** Given problem **
Copy only this: the line containing "M['benchside'] = mat('bench_grey_lacquer', (.34, .31, .325), .5)", the line containing "M['frost'] = mat('white_frame', (.78, .78, .78), .5)", and every line between them, exactly as written.
Data extract start
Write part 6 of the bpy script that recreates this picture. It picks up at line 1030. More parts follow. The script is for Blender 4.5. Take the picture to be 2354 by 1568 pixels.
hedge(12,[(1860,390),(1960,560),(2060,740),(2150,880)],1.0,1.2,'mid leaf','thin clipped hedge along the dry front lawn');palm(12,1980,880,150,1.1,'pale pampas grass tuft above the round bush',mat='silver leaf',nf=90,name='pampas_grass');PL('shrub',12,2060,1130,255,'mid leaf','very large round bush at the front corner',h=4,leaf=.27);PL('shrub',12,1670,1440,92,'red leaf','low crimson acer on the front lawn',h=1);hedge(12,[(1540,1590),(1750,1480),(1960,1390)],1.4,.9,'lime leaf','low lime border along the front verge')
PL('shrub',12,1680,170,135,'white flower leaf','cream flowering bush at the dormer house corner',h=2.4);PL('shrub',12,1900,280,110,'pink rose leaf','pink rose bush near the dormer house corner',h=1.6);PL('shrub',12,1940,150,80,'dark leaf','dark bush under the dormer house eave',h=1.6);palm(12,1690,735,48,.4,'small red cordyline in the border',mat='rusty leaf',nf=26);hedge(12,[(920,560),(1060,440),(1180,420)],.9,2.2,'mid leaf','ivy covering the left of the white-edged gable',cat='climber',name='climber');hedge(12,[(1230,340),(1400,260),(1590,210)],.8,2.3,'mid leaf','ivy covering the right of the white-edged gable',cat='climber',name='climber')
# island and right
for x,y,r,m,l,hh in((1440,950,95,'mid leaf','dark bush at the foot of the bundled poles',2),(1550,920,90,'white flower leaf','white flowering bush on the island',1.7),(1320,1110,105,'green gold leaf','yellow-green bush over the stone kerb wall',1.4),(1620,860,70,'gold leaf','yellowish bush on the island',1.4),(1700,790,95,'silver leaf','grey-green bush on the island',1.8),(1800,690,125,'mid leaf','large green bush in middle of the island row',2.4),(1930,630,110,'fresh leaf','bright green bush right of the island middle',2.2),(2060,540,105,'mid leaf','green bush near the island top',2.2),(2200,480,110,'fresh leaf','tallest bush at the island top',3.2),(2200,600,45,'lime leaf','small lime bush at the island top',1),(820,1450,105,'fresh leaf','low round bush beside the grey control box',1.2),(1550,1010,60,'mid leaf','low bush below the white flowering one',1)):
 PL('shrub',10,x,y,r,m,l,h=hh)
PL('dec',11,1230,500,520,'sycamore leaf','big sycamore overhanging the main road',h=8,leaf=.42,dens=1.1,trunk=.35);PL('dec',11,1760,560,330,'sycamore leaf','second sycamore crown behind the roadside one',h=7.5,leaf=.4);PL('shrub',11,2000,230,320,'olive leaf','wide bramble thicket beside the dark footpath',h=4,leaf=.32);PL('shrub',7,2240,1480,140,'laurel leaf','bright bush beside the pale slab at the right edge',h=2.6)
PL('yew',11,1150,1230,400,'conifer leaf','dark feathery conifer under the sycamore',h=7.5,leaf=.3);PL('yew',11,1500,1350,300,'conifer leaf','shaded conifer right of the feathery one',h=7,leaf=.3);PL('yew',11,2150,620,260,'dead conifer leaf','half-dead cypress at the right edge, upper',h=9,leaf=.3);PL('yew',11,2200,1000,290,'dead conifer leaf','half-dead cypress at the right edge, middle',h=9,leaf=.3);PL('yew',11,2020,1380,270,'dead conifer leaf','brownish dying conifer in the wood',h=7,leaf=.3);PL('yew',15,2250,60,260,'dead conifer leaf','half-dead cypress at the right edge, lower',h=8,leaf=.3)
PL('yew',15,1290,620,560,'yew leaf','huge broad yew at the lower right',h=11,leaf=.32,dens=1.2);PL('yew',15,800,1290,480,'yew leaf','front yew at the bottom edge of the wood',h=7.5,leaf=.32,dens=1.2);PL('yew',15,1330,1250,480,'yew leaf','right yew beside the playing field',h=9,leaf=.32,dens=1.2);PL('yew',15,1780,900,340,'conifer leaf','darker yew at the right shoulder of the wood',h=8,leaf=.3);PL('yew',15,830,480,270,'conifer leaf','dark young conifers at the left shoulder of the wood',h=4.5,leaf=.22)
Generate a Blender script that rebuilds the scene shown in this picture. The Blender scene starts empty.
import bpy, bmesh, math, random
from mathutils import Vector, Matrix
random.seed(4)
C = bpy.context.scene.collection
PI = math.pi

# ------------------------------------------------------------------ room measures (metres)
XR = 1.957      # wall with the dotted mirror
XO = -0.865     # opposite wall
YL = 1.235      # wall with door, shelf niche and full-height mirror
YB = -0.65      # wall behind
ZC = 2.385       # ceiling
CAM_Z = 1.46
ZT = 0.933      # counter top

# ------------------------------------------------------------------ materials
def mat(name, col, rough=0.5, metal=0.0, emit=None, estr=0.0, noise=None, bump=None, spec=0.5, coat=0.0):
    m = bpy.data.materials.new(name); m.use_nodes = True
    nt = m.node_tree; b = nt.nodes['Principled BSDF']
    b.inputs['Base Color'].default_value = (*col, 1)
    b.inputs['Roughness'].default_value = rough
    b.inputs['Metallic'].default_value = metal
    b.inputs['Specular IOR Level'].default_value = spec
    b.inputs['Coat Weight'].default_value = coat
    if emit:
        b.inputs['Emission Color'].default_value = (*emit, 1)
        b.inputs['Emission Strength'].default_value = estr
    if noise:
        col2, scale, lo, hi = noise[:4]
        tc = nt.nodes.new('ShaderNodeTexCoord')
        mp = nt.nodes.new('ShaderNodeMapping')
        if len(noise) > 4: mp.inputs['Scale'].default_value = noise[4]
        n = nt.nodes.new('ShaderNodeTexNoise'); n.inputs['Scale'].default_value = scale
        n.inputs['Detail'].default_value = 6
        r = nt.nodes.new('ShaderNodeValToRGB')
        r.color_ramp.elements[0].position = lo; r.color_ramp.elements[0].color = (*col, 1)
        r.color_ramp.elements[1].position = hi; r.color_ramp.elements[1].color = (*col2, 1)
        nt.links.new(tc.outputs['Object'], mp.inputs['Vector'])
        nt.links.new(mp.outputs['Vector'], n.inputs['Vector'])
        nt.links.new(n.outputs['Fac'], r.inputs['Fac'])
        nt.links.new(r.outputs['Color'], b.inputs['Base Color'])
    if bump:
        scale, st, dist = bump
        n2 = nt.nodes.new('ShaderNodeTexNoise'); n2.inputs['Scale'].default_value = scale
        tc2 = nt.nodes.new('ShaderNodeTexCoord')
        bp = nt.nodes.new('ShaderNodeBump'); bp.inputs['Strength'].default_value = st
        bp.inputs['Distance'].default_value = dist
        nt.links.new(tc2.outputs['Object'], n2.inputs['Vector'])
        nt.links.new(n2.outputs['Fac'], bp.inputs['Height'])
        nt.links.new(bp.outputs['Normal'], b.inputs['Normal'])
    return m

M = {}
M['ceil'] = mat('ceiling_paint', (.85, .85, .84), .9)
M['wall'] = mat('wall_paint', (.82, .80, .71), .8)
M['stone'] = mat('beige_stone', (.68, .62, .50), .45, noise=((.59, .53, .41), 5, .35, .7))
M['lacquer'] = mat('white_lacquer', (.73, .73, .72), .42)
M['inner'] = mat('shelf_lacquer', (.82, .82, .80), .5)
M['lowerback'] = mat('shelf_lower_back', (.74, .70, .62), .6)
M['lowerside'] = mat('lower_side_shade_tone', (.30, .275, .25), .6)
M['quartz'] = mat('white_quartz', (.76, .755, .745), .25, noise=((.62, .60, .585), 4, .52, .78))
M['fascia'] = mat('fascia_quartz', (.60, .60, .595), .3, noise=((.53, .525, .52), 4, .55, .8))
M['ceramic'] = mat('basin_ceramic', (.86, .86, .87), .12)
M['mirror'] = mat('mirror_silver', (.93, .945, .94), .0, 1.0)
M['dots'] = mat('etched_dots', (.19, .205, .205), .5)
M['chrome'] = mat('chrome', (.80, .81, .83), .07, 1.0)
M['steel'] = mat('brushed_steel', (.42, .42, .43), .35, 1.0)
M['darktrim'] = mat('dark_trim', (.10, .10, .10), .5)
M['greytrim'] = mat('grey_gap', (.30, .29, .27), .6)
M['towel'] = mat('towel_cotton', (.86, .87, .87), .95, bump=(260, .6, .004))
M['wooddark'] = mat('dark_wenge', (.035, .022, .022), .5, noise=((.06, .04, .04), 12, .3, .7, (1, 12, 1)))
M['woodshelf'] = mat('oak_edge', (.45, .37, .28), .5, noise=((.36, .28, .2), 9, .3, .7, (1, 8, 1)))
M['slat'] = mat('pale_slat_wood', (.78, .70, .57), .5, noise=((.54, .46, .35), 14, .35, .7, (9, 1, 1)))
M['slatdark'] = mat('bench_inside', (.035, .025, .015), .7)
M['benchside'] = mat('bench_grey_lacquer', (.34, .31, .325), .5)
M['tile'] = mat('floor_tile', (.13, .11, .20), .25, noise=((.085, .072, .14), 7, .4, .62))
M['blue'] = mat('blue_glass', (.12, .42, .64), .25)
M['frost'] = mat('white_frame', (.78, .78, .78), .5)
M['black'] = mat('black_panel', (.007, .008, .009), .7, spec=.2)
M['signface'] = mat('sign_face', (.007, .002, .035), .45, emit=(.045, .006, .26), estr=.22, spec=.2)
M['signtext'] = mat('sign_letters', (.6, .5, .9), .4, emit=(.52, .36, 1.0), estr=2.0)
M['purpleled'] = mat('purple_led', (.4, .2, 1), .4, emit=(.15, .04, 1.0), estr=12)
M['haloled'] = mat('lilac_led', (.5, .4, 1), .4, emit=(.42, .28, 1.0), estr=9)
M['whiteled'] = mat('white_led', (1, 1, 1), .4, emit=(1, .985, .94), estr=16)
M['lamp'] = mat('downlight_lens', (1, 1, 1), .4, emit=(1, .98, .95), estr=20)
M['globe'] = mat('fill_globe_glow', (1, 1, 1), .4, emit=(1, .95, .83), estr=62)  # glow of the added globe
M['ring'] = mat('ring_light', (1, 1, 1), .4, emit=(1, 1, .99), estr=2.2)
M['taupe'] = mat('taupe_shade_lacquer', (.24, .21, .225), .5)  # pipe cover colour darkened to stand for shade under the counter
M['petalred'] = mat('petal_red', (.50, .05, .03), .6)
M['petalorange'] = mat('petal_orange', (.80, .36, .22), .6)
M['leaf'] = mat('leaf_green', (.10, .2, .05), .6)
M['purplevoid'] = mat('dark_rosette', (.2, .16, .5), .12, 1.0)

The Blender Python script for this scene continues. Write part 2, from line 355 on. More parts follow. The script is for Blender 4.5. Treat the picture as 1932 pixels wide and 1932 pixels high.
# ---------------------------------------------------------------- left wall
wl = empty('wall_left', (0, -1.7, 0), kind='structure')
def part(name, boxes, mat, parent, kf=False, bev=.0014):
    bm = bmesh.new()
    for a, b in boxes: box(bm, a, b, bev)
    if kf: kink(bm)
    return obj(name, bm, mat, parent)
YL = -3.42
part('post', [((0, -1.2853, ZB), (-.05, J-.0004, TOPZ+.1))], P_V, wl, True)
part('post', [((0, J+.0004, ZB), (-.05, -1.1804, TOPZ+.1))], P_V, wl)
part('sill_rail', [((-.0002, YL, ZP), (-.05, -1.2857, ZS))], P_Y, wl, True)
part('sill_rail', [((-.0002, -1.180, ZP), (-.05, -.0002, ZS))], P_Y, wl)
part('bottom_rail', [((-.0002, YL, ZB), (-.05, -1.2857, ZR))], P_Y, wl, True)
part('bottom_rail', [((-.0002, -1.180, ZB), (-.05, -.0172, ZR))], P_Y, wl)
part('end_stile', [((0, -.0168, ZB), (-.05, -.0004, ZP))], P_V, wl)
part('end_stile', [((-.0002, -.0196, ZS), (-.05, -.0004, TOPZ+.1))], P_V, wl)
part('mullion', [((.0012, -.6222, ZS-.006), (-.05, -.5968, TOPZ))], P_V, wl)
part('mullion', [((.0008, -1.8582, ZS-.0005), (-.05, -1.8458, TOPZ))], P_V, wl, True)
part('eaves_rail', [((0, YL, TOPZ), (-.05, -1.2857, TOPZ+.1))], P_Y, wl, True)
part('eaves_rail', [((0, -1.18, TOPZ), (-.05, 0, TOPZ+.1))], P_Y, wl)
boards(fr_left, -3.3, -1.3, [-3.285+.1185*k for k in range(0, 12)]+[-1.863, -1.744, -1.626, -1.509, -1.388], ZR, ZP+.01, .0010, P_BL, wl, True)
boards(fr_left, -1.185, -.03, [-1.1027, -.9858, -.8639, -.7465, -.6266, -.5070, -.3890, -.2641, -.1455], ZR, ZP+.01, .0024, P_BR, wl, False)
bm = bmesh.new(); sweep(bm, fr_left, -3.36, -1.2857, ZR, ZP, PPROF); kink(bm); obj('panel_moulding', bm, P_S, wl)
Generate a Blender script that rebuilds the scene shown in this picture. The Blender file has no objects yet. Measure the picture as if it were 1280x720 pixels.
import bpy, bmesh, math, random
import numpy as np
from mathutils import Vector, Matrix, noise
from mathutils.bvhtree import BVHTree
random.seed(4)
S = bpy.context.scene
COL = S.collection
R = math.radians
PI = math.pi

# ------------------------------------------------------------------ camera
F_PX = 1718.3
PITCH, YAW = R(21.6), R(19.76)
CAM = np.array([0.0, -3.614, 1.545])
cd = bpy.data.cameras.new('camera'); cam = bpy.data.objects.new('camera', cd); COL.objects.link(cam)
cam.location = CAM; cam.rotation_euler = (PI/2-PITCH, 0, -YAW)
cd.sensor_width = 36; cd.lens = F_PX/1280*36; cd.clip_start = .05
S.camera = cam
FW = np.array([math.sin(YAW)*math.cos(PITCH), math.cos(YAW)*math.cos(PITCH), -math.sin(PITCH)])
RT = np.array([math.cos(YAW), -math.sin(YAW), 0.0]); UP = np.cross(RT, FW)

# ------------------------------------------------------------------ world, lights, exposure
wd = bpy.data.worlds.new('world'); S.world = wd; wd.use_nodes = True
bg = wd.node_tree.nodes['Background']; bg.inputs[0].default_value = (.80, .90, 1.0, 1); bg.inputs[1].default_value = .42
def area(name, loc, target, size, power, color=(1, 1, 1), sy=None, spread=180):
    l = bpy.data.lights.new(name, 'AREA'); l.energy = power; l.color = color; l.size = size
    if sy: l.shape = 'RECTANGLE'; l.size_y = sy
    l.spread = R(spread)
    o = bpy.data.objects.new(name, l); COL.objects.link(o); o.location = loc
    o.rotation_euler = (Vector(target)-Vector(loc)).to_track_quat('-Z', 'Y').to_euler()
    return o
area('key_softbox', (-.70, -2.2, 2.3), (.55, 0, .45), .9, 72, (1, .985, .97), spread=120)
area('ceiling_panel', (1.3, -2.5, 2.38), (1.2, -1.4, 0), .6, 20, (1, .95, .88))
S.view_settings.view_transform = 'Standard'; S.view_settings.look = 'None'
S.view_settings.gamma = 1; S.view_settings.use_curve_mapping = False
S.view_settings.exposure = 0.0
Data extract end
** Exercise answer **
M['benchside'] = mat('bench_grey_lacquer', (.34, .31, .325), .5)
M['tile'] = mat('floor_tile', (.13, .11, .20), .25, noise=((.085, .072, .14), 7, .4, .62))
M['blue'] = mat('blue_glass', (.12, .42, .64), .25)
M['frost'] = mat('white_frame', (.78, .78, .78), .5)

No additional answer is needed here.